REPUBLIKA.CO.ID, JAKARTA -- Peretas meminta tebusan 92,9 juta dolar Amerika Serikat (AS) atau Rp 1,3 triliun dalam bentuk bitcoin sebagai ganti data yang dicuri selama serangan ransomware perusahaan IT Amerika. Serangan siber telah menyebabkan jaringan toko kelontong di Swedia menutup operasional sementara.
Para peneliti yakin lebih dari 1.000 perusahaan mungkin terpengaruh oleh serangan terhadap perusahaan Kaseya, yang berbasis di Miami. Kaseya menyediakan layanan TI untuk sekitar 40 ribu di seluruh dunia.
FBI memperingatkan pada Ahad (4/7) bahwa skala serangan ransomware sangat besar sehingga mungkin tidak menanggapi setiap korban secara individu. Dalam serangan ransomware, peretas mengenkripsi data korban dan kemudian meminta uang untuk bisa memulihkan aksesnya.
“Ini mungkin serangan ransomware terbesar sepanjang masa,” kata Ciaran Martin, profesor keamanan siber di Universitas Oxford, dilansir dari ABC, Selasa (6/7).
Martin menambahkan ini adalah serangan rantai pasokan yang menargetkan perusahaan yang melayani ribuan perusahaan. Jaringan supermarket Coop Swedia termasuk di antara korban tidak langsung, dengan mesin kasirnya lumpuh sejak Jumat (2/7), ketika subkontraktor TI Visma Esscom terkena serangan itu.
Sebagian besar dari 800 toko Coop masih tutup Senin (5/7). Juru bicara Kevin Bell mengatakan kepada AFP, dengan beberapa ratus yang telah dibuka kembali mengandalkan solusi pembayaran alternatif seperti pelanggan yang membayar menggunakan smartphone mereka.
Posting blog peretas mengatakan mereka akan merilis alat deskripsi online sehingga semua orang akan dapat pulih dari serangan dalam waktu kurang dari satu jam- jika mereka diberikan 92,9 juta dolar AS dalam bentuk bitcoin. Profesor Martin mengatakan para peretas juga telah menjangkau korban individu dan menuntut uang tebusan yang lebih kecil.

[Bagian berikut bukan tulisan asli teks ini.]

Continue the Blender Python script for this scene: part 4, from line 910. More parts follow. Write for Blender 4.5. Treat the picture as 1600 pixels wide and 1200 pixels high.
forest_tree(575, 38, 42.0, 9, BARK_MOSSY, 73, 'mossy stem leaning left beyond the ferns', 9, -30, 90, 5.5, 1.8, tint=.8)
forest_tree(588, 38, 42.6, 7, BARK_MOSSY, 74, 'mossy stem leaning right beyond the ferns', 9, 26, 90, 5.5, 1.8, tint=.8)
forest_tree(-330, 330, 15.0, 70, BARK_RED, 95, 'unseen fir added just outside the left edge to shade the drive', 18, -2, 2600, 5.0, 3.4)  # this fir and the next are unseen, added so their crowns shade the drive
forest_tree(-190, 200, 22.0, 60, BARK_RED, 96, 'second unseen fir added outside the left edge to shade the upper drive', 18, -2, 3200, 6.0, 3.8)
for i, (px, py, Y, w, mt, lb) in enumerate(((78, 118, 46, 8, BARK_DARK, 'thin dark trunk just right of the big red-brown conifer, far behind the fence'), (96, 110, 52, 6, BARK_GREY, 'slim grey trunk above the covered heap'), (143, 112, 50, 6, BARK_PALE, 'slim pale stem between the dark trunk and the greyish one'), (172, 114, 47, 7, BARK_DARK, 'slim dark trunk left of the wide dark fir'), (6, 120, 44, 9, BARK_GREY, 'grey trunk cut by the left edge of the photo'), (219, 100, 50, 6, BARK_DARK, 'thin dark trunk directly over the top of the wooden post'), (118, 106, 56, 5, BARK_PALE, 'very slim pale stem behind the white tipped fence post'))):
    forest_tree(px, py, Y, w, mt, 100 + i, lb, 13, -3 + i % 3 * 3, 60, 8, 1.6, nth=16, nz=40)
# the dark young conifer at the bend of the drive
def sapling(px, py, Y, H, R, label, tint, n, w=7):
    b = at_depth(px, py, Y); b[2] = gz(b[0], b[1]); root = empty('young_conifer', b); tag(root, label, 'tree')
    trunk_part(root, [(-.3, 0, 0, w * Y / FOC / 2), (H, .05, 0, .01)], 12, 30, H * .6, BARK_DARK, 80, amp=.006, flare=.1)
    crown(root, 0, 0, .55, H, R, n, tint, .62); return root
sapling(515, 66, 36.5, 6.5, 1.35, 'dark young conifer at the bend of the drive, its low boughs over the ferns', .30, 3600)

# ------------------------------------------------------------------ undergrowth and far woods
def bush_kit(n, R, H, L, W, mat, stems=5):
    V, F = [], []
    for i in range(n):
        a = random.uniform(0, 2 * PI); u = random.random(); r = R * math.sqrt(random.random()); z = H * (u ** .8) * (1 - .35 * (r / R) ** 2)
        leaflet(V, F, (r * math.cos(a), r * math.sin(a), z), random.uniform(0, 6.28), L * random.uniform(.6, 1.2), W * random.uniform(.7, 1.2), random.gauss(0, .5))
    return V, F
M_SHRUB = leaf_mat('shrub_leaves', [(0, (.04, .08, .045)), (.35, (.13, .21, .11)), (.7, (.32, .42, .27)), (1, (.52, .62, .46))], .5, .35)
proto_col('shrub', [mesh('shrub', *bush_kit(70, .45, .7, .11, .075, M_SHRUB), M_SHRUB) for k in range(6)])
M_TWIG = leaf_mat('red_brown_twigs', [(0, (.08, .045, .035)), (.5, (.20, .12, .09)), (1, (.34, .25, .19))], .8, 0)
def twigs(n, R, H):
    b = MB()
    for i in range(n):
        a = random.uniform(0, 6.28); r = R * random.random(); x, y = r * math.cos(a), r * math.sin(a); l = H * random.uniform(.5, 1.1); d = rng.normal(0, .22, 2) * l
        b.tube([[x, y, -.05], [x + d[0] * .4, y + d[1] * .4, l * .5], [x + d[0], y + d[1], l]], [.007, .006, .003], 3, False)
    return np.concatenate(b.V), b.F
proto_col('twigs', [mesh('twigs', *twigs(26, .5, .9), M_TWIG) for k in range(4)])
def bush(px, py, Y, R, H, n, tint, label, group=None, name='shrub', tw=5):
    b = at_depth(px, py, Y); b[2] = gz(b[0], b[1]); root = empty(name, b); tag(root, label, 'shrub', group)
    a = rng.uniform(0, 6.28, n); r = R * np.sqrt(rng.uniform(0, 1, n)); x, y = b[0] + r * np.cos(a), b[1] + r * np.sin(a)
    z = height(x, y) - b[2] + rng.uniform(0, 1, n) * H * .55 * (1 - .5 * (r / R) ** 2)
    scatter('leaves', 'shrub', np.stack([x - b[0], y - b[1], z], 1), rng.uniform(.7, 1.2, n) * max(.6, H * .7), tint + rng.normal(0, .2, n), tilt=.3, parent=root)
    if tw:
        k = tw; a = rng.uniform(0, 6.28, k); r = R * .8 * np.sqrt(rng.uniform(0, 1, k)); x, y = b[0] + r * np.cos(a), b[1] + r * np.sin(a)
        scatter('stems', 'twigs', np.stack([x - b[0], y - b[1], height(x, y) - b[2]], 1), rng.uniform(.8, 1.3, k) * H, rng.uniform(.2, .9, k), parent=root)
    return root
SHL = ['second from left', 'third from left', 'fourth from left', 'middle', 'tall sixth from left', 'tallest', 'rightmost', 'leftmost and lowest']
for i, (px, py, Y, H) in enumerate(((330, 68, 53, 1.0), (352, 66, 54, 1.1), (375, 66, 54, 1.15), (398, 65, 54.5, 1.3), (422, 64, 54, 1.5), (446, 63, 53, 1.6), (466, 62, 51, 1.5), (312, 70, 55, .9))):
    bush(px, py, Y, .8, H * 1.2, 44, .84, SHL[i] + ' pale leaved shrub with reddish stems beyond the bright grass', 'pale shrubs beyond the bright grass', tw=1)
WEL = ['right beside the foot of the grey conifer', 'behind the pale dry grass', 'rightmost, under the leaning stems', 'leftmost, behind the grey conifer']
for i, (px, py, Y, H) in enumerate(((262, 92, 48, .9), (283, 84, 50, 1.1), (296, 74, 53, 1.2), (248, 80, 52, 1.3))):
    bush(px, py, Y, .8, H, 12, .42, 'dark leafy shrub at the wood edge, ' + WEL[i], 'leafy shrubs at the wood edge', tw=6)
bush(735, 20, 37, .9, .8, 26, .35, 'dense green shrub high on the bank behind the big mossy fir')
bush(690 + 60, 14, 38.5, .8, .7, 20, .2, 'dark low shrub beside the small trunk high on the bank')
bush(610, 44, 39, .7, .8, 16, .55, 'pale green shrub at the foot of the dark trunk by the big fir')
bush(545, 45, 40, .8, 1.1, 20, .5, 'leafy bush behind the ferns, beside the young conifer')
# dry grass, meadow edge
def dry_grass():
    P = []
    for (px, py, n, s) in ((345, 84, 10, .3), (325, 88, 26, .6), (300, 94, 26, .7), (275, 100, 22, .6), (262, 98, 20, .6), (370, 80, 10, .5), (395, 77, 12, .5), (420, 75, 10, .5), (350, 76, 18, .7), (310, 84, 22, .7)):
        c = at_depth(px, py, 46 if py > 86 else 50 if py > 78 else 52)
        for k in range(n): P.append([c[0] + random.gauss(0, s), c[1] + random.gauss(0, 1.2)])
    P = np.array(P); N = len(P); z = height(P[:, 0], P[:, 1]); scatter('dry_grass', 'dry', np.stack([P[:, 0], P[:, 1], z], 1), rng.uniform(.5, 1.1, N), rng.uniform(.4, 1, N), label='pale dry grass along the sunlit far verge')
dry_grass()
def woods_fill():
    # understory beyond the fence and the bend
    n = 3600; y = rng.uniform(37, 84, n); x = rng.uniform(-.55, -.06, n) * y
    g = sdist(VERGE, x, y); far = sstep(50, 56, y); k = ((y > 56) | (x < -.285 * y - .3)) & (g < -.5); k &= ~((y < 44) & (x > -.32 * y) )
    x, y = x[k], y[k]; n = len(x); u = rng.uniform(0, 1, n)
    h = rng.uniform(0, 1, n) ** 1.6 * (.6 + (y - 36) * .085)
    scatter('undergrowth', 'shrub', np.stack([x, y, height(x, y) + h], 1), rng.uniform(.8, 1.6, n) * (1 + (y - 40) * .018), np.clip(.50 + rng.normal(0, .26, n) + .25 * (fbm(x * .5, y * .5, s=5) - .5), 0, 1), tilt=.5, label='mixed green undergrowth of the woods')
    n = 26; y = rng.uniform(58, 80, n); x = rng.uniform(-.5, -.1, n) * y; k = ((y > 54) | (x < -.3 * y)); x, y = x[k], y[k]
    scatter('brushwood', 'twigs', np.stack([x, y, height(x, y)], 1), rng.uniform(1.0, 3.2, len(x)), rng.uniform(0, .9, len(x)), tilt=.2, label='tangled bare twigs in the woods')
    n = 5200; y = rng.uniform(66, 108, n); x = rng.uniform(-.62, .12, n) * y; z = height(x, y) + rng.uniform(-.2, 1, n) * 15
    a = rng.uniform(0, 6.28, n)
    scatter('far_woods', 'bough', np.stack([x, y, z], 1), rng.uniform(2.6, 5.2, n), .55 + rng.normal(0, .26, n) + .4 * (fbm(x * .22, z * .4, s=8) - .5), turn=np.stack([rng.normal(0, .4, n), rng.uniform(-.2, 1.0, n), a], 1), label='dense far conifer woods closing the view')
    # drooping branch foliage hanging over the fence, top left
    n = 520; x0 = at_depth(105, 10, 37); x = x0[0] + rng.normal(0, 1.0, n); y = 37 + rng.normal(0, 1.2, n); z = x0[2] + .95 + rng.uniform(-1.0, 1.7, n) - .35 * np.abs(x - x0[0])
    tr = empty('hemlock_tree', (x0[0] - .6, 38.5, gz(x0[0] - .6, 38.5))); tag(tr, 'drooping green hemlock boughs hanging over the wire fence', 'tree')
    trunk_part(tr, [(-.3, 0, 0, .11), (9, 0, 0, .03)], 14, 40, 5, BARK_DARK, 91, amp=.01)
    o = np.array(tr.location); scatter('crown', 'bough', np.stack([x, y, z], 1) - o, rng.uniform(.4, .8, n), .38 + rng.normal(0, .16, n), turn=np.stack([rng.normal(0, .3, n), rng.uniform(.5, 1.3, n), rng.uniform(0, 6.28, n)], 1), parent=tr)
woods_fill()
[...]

“Sejauh yang saya pahami, mereka telah mengeluarkan tuntutan sekitar 50 juta dolar AS untuk organisasi yang lebih kecil, naik menjadi 5 juta dolar AS untuk organisasi yang lebih besar. Kami tidak tahu siapa yang membayar,” katanya.
Kaseya mengatakan pada Ahad (4/7) bahwa pihaknya yakin kerusakan itu terbatas pada sejumlah kecil pelanggan yang menggunakan perangkat lunak VSA khasnya. Namun, perusahaan keamanan siber Huntress Labs mengatakan mereka bekerja dengan mitra yang ditargetkan dalam serangan itu dan bahwa perangkat lunak itu dimanipulasi untuk mengenkripsi lebih dari 1.000 perusahaan.
Kaseya mengatakan telah segera mematikan servernya setelah mendeteksi serangan pada Jumat (2/7) dan memperingatkan pelanggan VSA untuk melakukan hal yang sama, untuk mencegah mereka dikompromikan. Perusahaan telah merilis alat yang memungkinkan pelanggannya mengetahui apakah sistem komputer mereka sendiri telah disusupi oleh serangan tersebut.
Didalangi REvil?
Para ahli percaya serangan itu mungkin dilakukan oleh REvil, kelompok peretas berbahasa Rusia yang dikenal sebagai pelaku serangan ransomware yang produktif. Menurut Profesor Martin, sebuah posting di Happy Blog, sebuah situs di web gelap yang sebelumnya terkait dengan kelompok tersebut, mengaku bertanggung jawab atas serangan itu dan mengatakan telah menginfeksi lebih dari satu juta sistem.
REvil adalah kelompok yang dikait-kaitkan dengan serangan terhadap Acer dan pemasok daging JBS awal tahun ini). The Record mencatat bahwa ini mungkin kali ketiga perangkat lunak Kaseya telah menjadi vektor untuk eksploitasi mereka. REvil sebelumnya telah dikaitkan dengan Rusia.